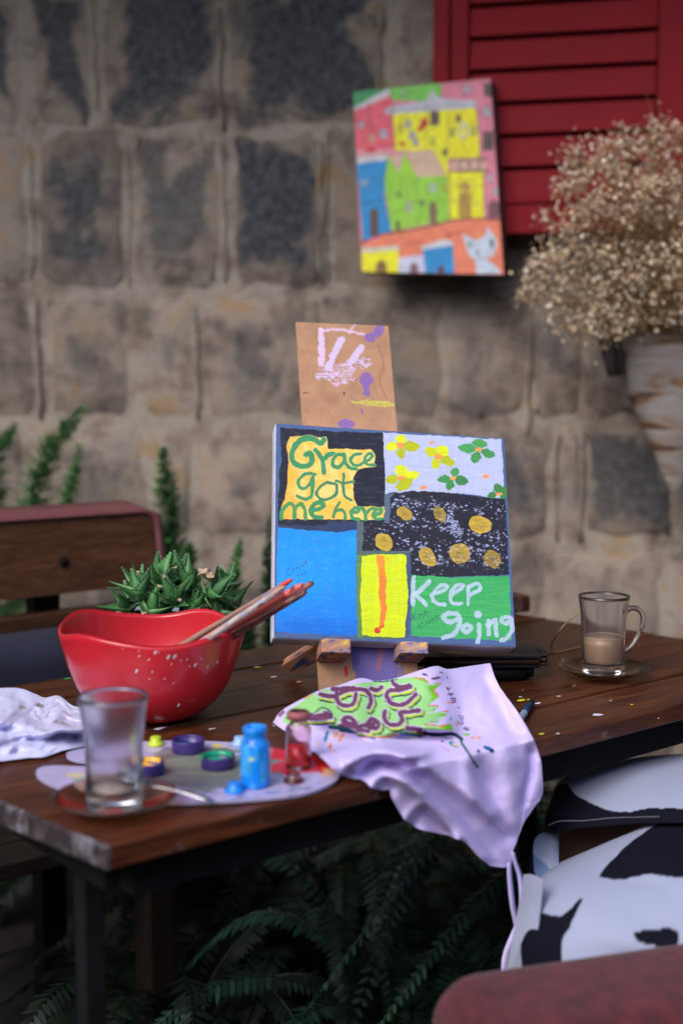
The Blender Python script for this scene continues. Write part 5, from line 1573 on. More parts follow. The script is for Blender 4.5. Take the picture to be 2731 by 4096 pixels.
# ================================================================== DARK NOTEBOOK AND WALLET
leather = simple('black_leather', (.012, .011, .012), .42, .3, 60, .25, 300)
brn = simple('brown_leather_edge', (.045, .02, .012), .45, .3, 40, .2, 200)
def slab(name, label, x0, x1, y0, y1, z0, z1, rz, m1, m2):
    c = Vector(((x0 + x1) / 2, (y0 + y1) / 2, z0))
    t = thing(name, label, 'notebook' if m2 else 'wallet', c, rz)
    w, d, h = (x1 - x0) / 2, (y1 - y0) / 2, z1 - z0
    def rr(z0_, z1_, inset, mat_, nm):
        bm = bmesh.new(); rbox(bm, (-w + inset, -d + inset, z0_), (w - inset, d - inset, z1_), 0, 0)
        bmesh.ops.bevel(bm, geom=[e for e in bm.edges if abs(e.verts[0].co.z - e.verts[1].co.z) > h * .1], offset=.014, segments=5, affect='EDGES')
        bmesh.ops.bevel(bm, geom=[e for e in bm.edges if e.is_boundary is False and len(e.link_faces) == 2 and e.calc_face_angle(0) > 1.2], offset=.0018, segments=2, affect='EDGES')
        bm_obj(nm, bm, mat_, t, True)
    if m2:
        rr(0, h * .22, 0, m1, 'cover'); rr(h * .225, h * .775, .002, m2, 'page_block'); rr(h * .78, h, 0, m1, 'cover')
    else:
        rr(0, h, 0, m1, 'wallet_body')
slab('leather_wallet', 'black wallet under the dark notebook behind the bag', .115, .262, 1.700, 1.775, TZ + .001, TZ + .0185, R(2), leather, None)
slab('dark_notebook', 'dark leather notebook lying on the black wallet behind the bag', .095, .281, 1.690, 1.785, TZ + .0190, TZ + .0350, R(1), leather, brn)
# pen
pe0, pe1 = on_z(2126, 2806, TZ + .0058), on_z(2062, 2902, TZ + .0058)
pen = thing('ballpoint_pen', 'blue pen with a black end poking out from under the bag', 'pen', tuple(pe1))
dv = pe1 - pe0
V, F = tube([pe0 + dv * .22, pe0 + dv], .0042, 14); bar_ = mesh_obj('barrel', V, F, paint_c('blue_pen_plastic', (26, 92, 160), .3), pen)
V, F = tube([pe0, pe0 + dv * .04, pe0 + dv * .219], [.0035, .0047, .0047], 14); mesh_obj('pen_cap', V, F, simple('black_plastic', (.01, .01, .012), .4), pen)
V, F = tube([pe0 + dv * .5, pe0 + dv * .85], .00435, 14, False); mesh_obj('label_band', V, F, simple('pen_print', (.25, .3, .4), .5, .6, 300), bar_)
# wooden tray at the far corner
tr_c = Vector((.235, 2.235, TZ))
tray = box_obj('wooden_block', (-.11, -.05, .0006), (.085, .05, .030), tw_m, None, .003)
tray.location = tr_c; tray.rotation_euler = (0, 0, TA - R(10))
tag(tray, 'dark wooden block on the far corner of the table behind the easel painting', 'block')

# ================================================================== PRINTED CLOTH BAG
A_ = spline([(1090, 2890), (1133, 2837), (1269, 2764), (1361, 2738), (1440, 2712), (1500, 2722), (1571, 2715), (1680, 2680), (1745, 2664), (1790, 2676), (1852, 2668), (1960, 2652)], 220)
B_ = spline([(1960, 2652), (1992, 2739), (2076, 2858), (2132, 2957), (2160, 3034), (2167, 3093), (2170, 3154), (2165, 3185), (2145, 3207), (2099, 3219)], 240)
C_ = spline([(1958, 3463), (1990, 3468), (2022, 3469), (2043, 3460), (2048, 3409), (2063, 3373), (2084, 3297), (2099, 3219)], 220)
D_ = spline([(1090, 2890), (1143, 2925), (1200, 2968), (1248, 3002), (1290, 3034), (1361, 3097), (1410, 3112), (1451, 3118), (1487, 3149), (1517, 3160), (1556, 3159), (1570, 3195), (1604, 3256), (1630, 3287), (1686, 3317), (1839, 3358), (1910, 3424), (1958, 3463)], 240)
nu, nv = 220, 240
u = np.linspace(0, 1, nu)[None, :, None]; w = np.linspace(0, 1, nv)[:, None, None]
G = (1 - w) * A_[None] + w * C_[None] + (1 - u) * D_[:, None] + u * B_[:, None] - ((1 - u) * (1 - w) * A_[0] + u * (1 - w) * A_[-1] + (1 - u) * w * C_[0] + u * w * C_[-1])
G2 = G.reshape(-1, 2)
gx, gy = G2[:, 0], G2[:, 1]
# base surface: lies on the boards, then falls over the front edge
en = Vector((math.sin(TA), -math.cos(TA), 0))
def drape(px, py):
    # the bulky cloth stands up against the easel and the notebook at its back edge
    yb = float(np.interp(px, A_[:, 0], A_[:, 1]))
    cap = float(np.interp(px, [1090, 1180, 1300, 1700, 1960, 2150], [1.46, 1.48, 1.515, 1.545, 1.64, 1.64]))
    zb = on_y(px, yb, cap).z
    yf = 2990 - .05 * (px - 1100)
    t = min(1.0, max(0.0, (yf - py) / max(40.0, yf - yb)))
    z = TZ + .006 + max(0.0, zb - TZ - .006) * (t * t * (3 - 2 * t) * .5 + t * .5)
    p = on_z(px, py, z)
    s = (p - TC).dot(en)
    if s < .012:
        return (p - EYE).length, min(1, max(0, (.012 - s) / .03))
    q = on_plane(px, py, TC + en * .012, en)
    return (q - EYE).length, 0.0
DT = np.array([drape(a, c) for a, c in G2])
dep = DT[:, 0]
def pdist(pts):
    o_ = Paint(np.zeros((1, 2)), (0, 0, 0)); o_.Q = G2
    return o_.dist(pts)
b1 = lambda L: [(1080 + x * .70153, 2620 + y * .70153) for x, y in L]
b2 = lambda L: [(1400 + x * .5102, 2950 + y * .5102) for x, y in L]
def ridge(pts, wd, amp, sharp=1.0):
    d = pdist(spline(pts, 60))
    return amp * np.exp(-(d / wd) ** 2 / sharp)
def side(pts, wd, amp):
    """step: surface above the line lifted by amp, fading with distance wd on either side"""
    L = spline(pts, 60)
    yl = np.interp(gx, L[:, 0], L[:, 1])
    inx = np.clip((gx - L[0, 0]) / 60, 0, 1) * np.clip((L[-1, 0] - gx) / 60, 0, 1)
    t = np.clip((yl - gy) / 10 + .5, 0, 1)
    return amp * t * inx * np.exp(-np.clip(yl - gy, 0, None) / wd)
lift = np.zeros(len(G2))
lift += side(b1([(180, 370), (330, 392), (480, 445), (600, 478), (720, 450), (850, 432), (1000, 440), (1090, 480)]), 120, .016)
lift += ridge(b1([(330, 640), (440, 590), (560, 560), (700, 555), (860, 600)]), 42, .018)
lift += ridge(b1([(250, 520), (330, 600), (400, 680)]), 30, .008)
lift += ridge(b2([(0, 190), (150, 118), (260, 108), (420, 165), (640, 262), (900, 420), (1100, 590)]), 34, .016)
lift -= ridge(b2([(60, 330), (150, 240), (270, 190), (420, 250), (560, 340)]), 30, .012)
lift += ridge(b2([(60, 270), (200, 230), (268, 190)]), 24, .009)
lift += ridge(b2([(170, 400), (215, 330), (262, 272), (400, 330), (560, 440)]), 22, .012)
lift -= ridge(b2([(230, 400), (270, 340), (330, 400)]), 18, .010)
lift += ridge(b2([(440, 650), (480, 590), (560, 522), (610, 530), (700, 640), (850, 790)]), 16, .012)
lift -= ridge(b2([(480, 680), (560, 590), (640, 640), (760, 740)]), 34, .013)
lift += ridge(b2([(420, 330), (640, 500), (860, 720), (1040, 930)]), 36, .012)
lift -= ridge(b2([(640, 400), (820, 560), (1000, 780), (1110, 900)]), 20, .007)
lift += side(b2([(850, 440), (960, 540), (1100, 660), (1260, 810)]), 60, .005)
lift += ridge(b2([(930, 200), (940, 330), (960, 460)]), 40, .009) - ridge(b2([(1010, 240), (1090, 400), (1150, 540), (1220, 760)]), 36, .009)
lift += ridge(b2([(1250, 180), (1270, 400), (1250, 640)]), 60, .012)
lift -= ridge(b2([(1410, 120), (1415, 260), (1375, 420), (1360, 520)]), 14, .010)
lift += ridge(b2([(1480, 200), (1490, 350), (1450, 470)]), 26, .006)
lift += ridge(b1([(1280, 120), (1400, 330), (1470, 480)]), 26, .006) - ridge(b1([(1230, 90), (1330, 300), (1410, 500), (1420, 640)]), 40, .004)
lift += ridge(b1([(700, 140), (960, 90), (1250, 60)]), 50, .006)
lift += .004 * (fbm(gx / 90, gy / 60, 12, 3) - .5) + .0022 * np.abs(fbm((gx + gy) / 26, (gx - gy) / 70, 19, 3) - .5) + .0022 * np.abs(fbm(gx / 16, gy / 40, 29, 2) - .5)
lg = lift.reshape(nv, nu)
for _ in range(5):
    lp_ = np.pad(lg, 1, 'edge')
    lg = (lp_[:-2, 1:-1] + lp_[2:, 1:-1] + lp_[1:-1, :-2] + lp_[1:-1, 2:]) / 4
lift = lg.ravel() * np.where(gy > 2930, .78, .9)
# keep it off the boards: on the table the sheet only rises
z_ok = DT[:, 1] > 0
lift = np.where(z_ok, np.maximum(lift, -.003), lift)
Z = (dep).reshape(nv, nu)
for _ in range(14):
    Zp = np.pad(Z, 1, 'edge')
    Z = np.minimum(Z, (Zp[:-2, 1:-1] + Zp[2:, 1:-1] + Zp[1:-1, :-2] + Zp[1:-1, 2:]) / 4 * .9 + Z * .1)
# lift acts along the local outward normal: up on the boards, outward on the drop
V = []
ev = np.array(EYE)
for k in range(len(G2)):
    r0 = ray(gx[k], gy[k]).normalized()
    p = EYE + r0 * float(Z.ravel()[k])
    a = DT[k, 1]
    nrm = (Vector((0, 0, 1)) * float(a) + en * float(1 - a)).normalized()
    # slide along the sight line so the lift raises the sheet by that amount over its support
    dn = -r0.dot(nrm)
    V.append(tuple(p - r0 * (float(lift[k]) / max(dn, .25))))
VG = np.array(V).reshape(nv, nu, 3)
for _ in range(9):
    a_ = VG.copy()
    a_[1:-1, 1:-1] = (VG[:-2, 1:-1] + VG[2:, 1:-1] + VG[1:-1, :-2] + VG[1:-1, 2:]) / 4
    VG = a_
V = VG.reshape(-1, 3)
pb_ = Paint(G2, (206, 190, 238), 2.0, 12)
B1 = lambda pts: b1(pts)
lime_ = (150, 206, 130)
pb_.poly(B1([(70, 380), (90, 330), (130, 300), (240, 225), (300, 200), (480, 165), (720, 135), (810, 125), (860, 135), (900, 165), (970, 165), (930, 200), (960, 240), (905, 285), (955, 300), (900, 330), (1010, 320), (940, 350), (1000, 355), (880, 385), (960, 375), (880, 400), (1030, 395), (1040, 430), (850, 432), (700, 452), (600, 476), (480, 446), (330, 392), (240, 380), (110, 400)]), lime_)
pb_.poly(B1([(810, 125), (900, 165), (880, 130)]), (120, 190, 60))
for q in ([(895, 180), (970, 170), (930, 205), (958, 238), (905, 285), (925, 235)], [(905, 325), (955, 290), (935, 320)], [(940, 350), (1010, 325), (1000, 352)], [(860, 392), (980, 365), (950, 385)], [(960, 405), (1035, 395), (1040, 432), (990, 430)], [(1080, 452), (1140, 445), (1130, 462)]):
    pb_.poly(B1(q), (116, 190, 50))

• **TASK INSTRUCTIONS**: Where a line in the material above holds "from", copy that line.

• **ANSWER FOR THE TASK**:
The Blender Python script for this scene continues. Write part 5, from line 1573 on. More parts follow. The script is for Blender 4.5. Take the picture to be 2731 by 4096 pixels.
pen = thing('ballpoint_pen', 'blue pen with a black end poking out from under the bag', 'pen', tuple(pe1))